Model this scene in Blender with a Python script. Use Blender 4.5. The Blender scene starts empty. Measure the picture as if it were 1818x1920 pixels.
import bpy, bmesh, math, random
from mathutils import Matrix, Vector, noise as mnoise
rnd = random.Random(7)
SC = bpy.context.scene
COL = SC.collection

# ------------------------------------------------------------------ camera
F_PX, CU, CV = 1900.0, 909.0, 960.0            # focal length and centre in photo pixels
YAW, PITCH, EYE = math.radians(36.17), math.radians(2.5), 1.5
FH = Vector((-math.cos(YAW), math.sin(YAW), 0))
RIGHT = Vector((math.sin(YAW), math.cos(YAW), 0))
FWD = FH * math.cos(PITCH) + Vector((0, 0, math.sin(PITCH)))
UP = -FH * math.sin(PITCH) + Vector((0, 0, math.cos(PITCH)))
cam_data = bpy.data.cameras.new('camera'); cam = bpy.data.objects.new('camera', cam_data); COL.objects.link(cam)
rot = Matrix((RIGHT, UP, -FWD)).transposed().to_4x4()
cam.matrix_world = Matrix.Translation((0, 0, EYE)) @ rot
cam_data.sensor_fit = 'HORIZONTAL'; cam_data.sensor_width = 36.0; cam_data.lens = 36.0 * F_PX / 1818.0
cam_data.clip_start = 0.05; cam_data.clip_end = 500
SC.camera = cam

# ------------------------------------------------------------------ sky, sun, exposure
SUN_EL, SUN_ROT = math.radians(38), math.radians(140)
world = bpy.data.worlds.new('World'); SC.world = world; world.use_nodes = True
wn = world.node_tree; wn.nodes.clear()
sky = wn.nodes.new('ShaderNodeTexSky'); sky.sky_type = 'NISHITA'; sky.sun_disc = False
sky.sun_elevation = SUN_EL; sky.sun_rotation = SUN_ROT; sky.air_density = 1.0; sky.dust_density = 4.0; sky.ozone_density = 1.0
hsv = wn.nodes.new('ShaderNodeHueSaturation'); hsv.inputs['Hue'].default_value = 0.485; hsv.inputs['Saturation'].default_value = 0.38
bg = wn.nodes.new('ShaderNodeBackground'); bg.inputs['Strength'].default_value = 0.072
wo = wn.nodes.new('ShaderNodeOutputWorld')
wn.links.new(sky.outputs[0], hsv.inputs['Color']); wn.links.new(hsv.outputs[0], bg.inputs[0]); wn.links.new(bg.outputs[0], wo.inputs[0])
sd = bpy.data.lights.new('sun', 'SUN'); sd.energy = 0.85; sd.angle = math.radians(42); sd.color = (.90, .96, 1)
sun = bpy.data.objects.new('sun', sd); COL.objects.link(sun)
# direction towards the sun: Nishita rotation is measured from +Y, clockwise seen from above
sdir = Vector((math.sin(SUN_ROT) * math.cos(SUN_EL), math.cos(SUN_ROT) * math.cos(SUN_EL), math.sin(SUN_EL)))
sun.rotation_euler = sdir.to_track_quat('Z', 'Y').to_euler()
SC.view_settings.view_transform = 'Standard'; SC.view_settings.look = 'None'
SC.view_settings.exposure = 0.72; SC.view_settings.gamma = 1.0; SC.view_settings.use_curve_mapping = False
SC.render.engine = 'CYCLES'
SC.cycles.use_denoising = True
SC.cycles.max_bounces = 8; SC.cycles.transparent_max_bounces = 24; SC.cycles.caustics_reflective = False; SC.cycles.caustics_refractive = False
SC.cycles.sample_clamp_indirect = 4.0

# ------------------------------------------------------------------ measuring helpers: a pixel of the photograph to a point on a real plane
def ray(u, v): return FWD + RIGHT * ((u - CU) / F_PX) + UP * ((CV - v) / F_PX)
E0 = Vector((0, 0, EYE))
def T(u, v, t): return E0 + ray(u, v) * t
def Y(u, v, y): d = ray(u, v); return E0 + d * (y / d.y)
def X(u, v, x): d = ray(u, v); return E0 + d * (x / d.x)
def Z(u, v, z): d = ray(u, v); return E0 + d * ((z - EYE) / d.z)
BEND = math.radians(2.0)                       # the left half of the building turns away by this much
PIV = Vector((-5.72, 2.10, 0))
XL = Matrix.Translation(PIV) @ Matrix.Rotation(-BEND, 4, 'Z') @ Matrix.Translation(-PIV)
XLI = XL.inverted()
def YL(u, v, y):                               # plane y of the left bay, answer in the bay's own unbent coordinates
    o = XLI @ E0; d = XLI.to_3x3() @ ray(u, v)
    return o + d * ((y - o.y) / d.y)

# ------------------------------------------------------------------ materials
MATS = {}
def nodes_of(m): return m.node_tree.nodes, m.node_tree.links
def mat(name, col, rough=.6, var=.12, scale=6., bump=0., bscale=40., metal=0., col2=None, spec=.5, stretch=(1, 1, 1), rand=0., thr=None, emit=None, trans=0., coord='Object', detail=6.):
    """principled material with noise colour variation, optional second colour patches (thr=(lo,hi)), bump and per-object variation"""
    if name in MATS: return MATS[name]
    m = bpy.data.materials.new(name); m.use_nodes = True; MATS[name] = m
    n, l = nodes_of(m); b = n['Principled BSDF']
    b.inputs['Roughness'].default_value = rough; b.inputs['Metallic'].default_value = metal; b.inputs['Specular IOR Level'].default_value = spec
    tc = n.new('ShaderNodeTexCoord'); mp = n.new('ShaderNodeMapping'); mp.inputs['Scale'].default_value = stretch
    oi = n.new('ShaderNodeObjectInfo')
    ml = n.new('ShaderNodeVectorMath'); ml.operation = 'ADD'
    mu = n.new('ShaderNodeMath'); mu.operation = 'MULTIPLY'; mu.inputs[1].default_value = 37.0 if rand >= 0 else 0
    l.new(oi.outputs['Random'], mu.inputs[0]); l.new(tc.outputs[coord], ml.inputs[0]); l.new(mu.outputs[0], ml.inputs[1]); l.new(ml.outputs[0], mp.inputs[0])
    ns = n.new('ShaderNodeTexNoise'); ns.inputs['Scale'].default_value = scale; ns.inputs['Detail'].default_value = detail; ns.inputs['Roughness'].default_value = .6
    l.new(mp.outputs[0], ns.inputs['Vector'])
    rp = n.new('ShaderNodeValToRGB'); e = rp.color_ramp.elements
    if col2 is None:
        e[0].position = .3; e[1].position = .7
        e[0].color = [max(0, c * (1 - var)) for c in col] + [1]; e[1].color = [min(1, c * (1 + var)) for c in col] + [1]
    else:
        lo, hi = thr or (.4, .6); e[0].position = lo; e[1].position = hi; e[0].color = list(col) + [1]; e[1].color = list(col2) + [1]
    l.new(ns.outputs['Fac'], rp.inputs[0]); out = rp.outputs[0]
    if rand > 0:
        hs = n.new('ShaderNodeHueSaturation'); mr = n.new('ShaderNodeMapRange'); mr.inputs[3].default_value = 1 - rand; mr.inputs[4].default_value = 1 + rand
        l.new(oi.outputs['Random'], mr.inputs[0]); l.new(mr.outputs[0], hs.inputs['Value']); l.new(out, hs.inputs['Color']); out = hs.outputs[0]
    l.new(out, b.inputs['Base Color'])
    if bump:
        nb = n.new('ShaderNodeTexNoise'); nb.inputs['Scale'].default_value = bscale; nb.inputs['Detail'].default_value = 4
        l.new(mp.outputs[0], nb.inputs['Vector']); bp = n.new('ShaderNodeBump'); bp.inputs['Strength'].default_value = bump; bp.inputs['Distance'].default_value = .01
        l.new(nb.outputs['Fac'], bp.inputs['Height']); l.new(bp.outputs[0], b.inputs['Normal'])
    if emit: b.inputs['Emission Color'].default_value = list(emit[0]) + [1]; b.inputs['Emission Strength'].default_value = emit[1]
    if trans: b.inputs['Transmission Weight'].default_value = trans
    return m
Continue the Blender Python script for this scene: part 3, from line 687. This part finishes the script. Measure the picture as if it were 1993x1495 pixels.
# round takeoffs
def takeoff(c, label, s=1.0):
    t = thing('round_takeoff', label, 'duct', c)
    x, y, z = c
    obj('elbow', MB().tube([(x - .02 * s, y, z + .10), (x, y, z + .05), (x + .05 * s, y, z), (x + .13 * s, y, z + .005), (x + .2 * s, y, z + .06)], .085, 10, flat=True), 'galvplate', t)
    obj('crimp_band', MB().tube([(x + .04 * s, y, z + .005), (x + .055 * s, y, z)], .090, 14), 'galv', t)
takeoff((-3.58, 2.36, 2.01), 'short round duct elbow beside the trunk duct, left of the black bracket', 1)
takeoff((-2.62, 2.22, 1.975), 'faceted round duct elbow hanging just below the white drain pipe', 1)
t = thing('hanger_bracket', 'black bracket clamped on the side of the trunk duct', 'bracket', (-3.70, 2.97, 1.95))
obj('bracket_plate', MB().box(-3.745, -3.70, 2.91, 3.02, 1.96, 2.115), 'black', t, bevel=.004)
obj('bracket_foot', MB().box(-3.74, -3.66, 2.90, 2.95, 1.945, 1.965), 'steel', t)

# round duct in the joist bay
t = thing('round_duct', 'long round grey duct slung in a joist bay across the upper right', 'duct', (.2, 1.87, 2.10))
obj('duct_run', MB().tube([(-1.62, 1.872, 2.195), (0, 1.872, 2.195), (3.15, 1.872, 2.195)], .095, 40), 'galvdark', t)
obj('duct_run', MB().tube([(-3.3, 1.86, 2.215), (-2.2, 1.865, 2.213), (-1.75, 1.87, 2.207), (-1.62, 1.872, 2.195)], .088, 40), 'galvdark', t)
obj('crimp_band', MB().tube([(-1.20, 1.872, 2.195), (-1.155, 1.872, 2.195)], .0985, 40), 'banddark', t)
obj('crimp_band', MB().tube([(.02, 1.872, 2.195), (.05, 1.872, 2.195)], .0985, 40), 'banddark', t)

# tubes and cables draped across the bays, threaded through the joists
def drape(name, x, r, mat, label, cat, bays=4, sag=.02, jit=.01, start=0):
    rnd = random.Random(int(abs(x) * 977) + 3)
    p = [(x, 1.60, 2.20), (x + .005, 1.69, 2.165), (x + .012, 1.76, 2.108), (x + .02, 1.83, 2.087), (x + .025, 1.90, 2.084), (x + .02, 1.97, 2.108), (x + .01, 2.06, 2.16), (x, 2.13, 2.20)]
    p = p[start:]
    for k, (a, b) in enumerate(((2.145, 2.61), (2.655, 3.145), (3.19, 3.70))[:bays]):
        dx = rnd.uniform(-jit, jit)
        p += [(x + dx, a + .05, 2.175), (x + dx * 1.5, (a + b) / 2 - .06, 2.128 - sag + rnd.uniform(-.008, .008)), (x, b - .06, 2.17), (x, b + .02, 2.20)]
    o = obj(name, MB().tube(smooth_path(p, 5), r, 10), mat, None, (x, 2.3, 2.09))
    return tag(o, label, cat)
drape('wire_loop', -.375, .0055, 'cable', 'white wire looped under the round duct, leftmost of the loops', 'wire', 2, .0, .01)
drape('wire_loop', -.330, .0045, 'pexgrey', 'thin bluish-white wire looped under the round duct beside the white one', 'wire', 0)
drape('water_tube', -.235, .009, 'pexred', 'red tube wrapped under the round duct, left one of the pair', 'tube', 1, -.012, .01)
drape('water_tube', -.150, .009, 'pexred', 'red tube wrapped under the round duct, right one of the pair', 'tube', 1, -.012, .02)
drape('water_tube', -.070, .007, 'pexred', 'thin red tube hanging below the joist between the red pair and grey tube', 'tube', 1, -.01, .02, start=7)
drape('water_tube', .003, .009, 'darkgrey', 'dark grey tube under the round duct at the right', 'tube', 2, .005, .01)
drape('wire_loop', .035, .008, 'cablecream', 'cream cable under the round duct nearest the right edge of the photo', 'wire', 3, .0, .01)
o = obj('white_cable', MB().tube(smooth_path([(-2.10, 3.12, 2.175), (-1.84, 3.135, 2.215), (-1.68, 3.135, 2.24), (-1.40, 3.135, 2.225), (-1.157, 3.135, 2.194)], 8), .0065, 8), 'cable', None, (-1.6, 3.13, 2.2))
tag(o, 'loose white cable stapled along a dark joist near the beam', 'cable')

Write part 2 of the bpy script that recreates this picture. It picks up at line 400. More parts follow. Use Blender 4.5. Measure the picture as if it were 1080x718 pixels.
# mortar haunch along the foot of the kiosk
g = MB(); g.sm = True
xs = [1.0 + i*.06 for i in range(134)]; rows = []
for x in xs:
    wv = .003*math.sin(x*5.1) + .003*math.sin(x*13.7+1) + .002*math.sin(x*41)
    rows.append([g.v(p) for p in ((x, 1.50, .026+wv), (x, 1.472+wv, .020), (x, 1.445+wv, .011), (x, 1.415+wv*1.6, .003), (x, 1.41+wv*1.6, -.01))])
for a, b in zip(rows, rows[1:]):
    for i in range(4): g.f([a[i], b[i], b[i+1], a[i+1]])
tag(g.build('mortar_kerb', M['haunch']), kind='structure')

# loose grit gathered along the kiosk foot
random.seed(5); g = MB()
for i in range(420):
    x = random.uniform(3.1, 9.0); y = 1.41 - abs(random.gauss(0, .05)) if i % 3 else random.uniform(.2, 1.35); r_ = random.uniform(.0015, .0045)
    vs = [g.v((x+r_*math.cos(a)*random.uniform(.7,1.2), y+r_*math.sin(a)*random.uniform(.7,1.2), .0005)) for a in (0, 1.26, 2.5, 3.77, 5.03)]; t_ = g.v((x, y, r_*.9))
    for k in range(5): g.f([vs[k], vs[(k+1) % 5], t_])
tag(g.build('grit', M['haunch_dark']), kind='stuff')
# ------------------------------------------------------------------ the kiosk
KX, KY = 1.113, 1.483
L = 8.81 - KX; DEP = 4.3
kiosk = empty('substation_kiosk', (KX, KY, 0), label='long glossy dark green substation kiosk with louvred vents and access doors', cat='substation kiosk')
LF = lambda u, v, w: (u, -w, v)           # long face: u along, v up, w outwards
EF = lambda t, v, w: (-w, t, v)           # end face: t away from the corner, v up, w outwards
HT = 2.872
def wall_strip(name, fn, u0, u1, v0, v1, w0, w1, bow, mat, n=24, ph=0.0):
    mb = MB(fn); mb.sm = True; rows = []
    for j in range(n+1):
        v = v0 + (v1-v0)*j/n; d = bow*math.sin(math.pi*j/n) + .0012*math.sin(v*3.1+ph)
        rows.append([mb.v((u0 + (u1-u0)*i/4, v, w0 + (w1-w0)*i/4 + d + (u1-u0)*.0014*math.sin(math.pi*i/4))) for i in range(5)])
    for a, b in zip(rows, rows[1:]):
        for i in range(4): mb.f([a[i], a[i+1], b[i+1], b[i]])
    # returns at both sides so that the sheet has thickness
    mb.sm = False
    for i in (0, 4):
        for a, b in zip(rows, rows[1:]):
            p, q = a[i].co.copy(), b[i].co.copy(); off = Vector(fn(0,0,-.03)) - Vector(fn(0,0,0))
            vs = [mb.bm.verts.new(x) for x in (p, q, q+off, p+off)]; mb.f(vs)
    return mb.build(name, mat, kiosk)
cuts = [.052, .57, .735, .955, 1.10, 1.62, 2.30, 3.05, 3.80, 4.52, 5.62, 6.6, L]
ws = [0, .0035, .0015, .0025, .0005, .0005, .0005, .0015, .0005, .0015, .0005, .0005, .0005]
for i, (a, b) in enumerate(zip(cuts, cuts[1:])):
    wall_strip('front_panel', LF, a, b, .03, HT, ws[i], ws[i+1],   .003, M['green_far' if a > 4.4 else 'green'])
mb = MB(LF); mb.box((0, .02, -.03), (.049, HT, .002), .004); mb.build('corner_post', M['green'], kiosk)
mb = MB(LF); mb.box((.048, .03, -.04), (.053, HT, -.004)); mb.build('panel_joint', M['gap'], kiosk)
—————
What to work on
Your task is to write out the lines from the one with "4.4 else 'green'])" through the end of the records, exactly and with nothing added.

In response
    wall_strip('front_panel', LF, a, b, .03, HT, ws[i], ws[i+1],   .003, M['green_far' if a > 4.4 else 'green'])
mb = MB(LF); mb.box((0, .02, -.03), (.049, HT, .002), .004); mb.build('corner_post', M['green'], kiosk)
mb = MB(LF); mb.box((.048, .03, -.04), (.053, HT, -.004)); mb.build('panel_joint', M['gap'], kiosk)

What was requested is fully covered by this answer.